The Grill

Our challenge was to imagine new ways to address social violence among youth in Boston. During the Studio’s preliminary conversations with youth and youthworkers, we asked what they felt was the cause of the violence they saw around their neighborhoods. One youthworker described it this way: “One guy might be driving through another neighborhood, and he stops at a red light. He sees a guy from that neighborhood grilling him, so he grills back. Then he drives off and goes to get his boys, and it’s on.” In group and individual interviews with over 60 youth, we found an instant, visceral reaction to addressing “the grill” (where two peers catch eyes and assume animosity, often leading to threats or actual violence). Young people thought that shifting this social practice was both impossible and exhilarating.

The grill caught our attention because in our methodology for designing social interventions we look for an entry point, a less explored angle with potential to interrupt social problems. Here was a simple gesture that functioned on a symbolic level to epitomize a system where violence could start over nothing more than “she looked at me wrong”, but also how the nothing was everything, their very reputation and safety being on the line in the instant of response. (Almost all the youth we spoke to said that to not grill back was to be seen as a “punk”, who could then be mistreated by anyone.) So the grill was symbolic, but also a literal act that we could point to, play with and make strange.
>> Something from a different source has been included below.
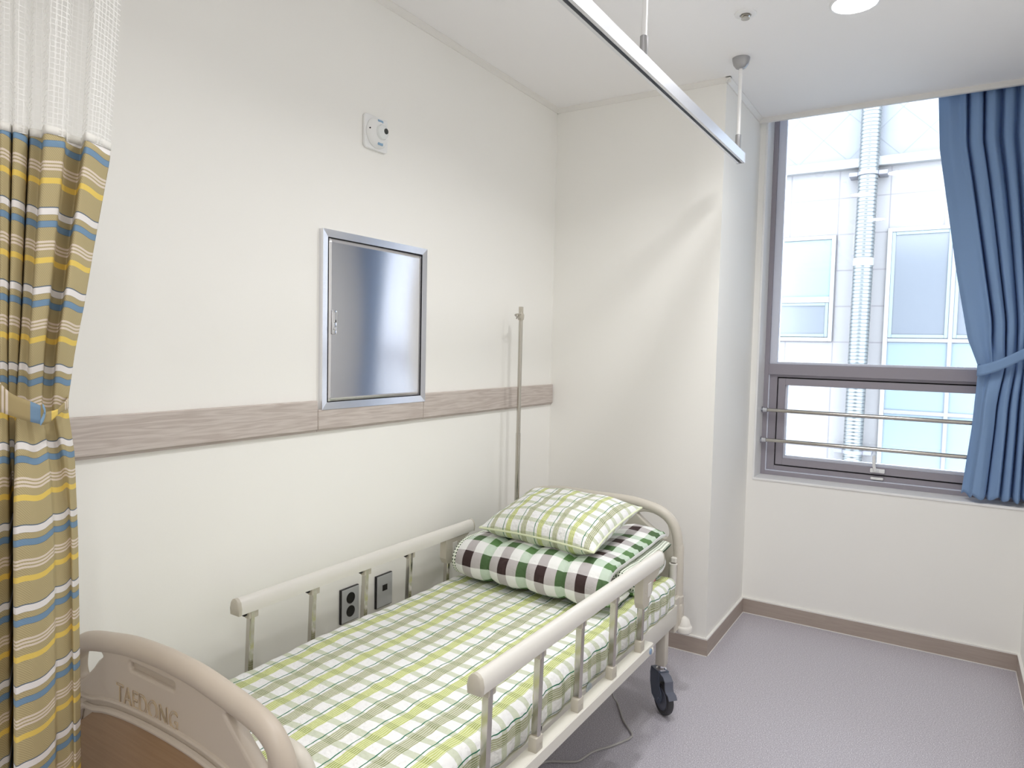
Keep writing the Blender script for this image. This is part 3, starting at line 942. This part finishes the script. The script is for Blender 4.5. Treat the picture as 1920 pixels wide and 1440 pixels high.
for sgn in (-1, 1):
    xx = CX + sgn * .42
    pts = [(FX + sgn * q[0], FY + .060, q[1]) for q in ((.310, .712), (.345, .708), (.370, .690), (.381, .662), (.384, .60), (.384, .44), (.384, .33))]
    MB().tube(smooth(pts, 5), .021, 14).build('corner_tube', 'bed_plastic', fb)
    m = MB().lathe([(.030, .285), (.036, .292), (.037, .308), (.033, .316), (.030, .318), (.022, .345), (.010, .355)], (FX + sgn * .440, FY - .01, 0), n=28)
    m.build('wall_bumper', 'rail_plastic', fb)
# recessed grip, wood inset with raised frame and lettering on the foot side
fy = FY - .017
MB().box((FX - .120, FY - .006, .780), (FX + .066, FY + .010, .810), .002).build('grip_recess', 'foot_plastic', fb)
ins = [(FX - .33, .20), (FX + .33, .20), (FX + .33, .60), (FX + .25, .655), (FX + .1, .678), (FX - .1, .678), (FX - .25, .655), (FX - .33, .60)]
plate('wood_inset', [ins], .006, fy - .001, 'panel_wood', fb, .001)
fr = [(p[0], fy - .003, p[1]) for p in smooth(ins, 4, True)]
MB().tube(fr, .008, 8, closed=True).build('inset_frame', 'foot_plastic', fb)
fr2 = [(FX + (p[0] - FX) * 1.07, fy, .44 + (p[1] - .44) * 1.09) for p in smooth(ins, 4, True)]
MB().tube(fr2, .006, 8, closed=True).build('outer_bead', 'foot_plastic', fb)
tc = bpy.data.curves.new('lettering', 'FONT'); tc.body = 'TAEDONG'; tc.size = .060; tc.space_character = 1.05; tc.align_x = 'CENTER'
tc.extrude = .0006; tc.fill_mode = 'NONE'; tc.bevel_depth = .0005
tm = bpy.data.objects.new('lettering', tc); COL.objects.link(tm); bpy.context.view_layer.update()
me = bpy.data.meshes.new_from_object(tm.evaluated_get(bpy.context.evaluated_depsgraph_get())); bpy.data.objects.remove(tm, do_unlink=True)
me.transform(Matrix(((.80, 0, 0, FX - .045), (0, 0, -1, fy - .0008), (0, 1, 0, .702), (0, 0, 0, 1))))
me.materials.clear()
lt = link('lettering', me, 'letter', fb, None); lt['label'] = 'thin champagne lettering'

# frame: beams, cross members, deck
for sgn in (-1, 1):
    xo = CX + sgn * .438; xi = xo - sgn * .042
    b_ = MB().box((xi, FY + .02, .345), (xo, HY - .07, .430), .004, seg=2).build('side_beam', 'bed_paint', bed)
    MB().box((xo - sgn * .046, HY - .072, .30), (xo - sgn * .008, HY - .014, .452), .004).build('corner_bracket', 'bed_plastic', b_)
    MB().box((xo - sgn * .05, FY + .014, .30), (xo - sgn * .004, FY + .07, .452), .004).build('corner_bracket', 'bed_plastic', b_)
    if sgn > 0:
        pz = at(1103.5, 1290, 0, xo)
        MB().lathe([(.017, 0), (.017, .004), (.013, .006)], (xo, pz[1], pz[2]), (1, 0, 0), 24).build('hole_cap', plain('pale_blue_cap', (206, 216, 222), .3), b_)
        pz = at(1013, 1367, 0, xo)
        MB().lathe([(.009, -.001), (.009, .0006)], (xo, pz[1], pz[2]), (1, 0, 0), 18).build('bolt_hole', 'dark', b_)
for yy in (1.14, 2.02, 2.88): MB().box((CX - .396, yy - .02, .335), (CX + .396, yy + .02, .385), .003).build('cross_member', 'bed_paint', bed)
MB().box((CX - .392, FY + .06, .392), (CX + .392, HY - .08, .421), .004).build('deck', 'bed_paint', bed)
MB().box((CX - .12, 1.75, .22), (CX + .06, 2.25, .30), .015, seg=2).box((CX - .05, 1.6, .30), (CX - .01, 2.6, .345)).build('motor_unit', 'dark', bed)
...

We felt if we could mess with the moment of the grill, we could mess with the power of the grill to demand the grill as response, instantly creating a narrow space of on-edge intensity and aggression. To mess with the moment of the grill, we designed The Polaroid Project. It was done completely in public space, with over 100 young people in Dudley Square, Uphams Corner, Downtown Crossing and at an end-of-the-summer cultural festival hosted by the Dudley Street Neighborhood Initiative. Our youth interns asked teens and early 20-somethings to give us their “best grill” as they posed holding a “life size Polaroid” frame. We left participants to make their own sense of the point being made, knowing that if it remained a strange experience, it could linger in their minds until the next time they were grilled. At that moment, would they think of the Polaroid? Would they be distracted just enough to cut down on the chance of violence? We, as activists, are used to drilling our point home. Artists have taught us that offering “a moral to the story” actually deflates the power of your intervention.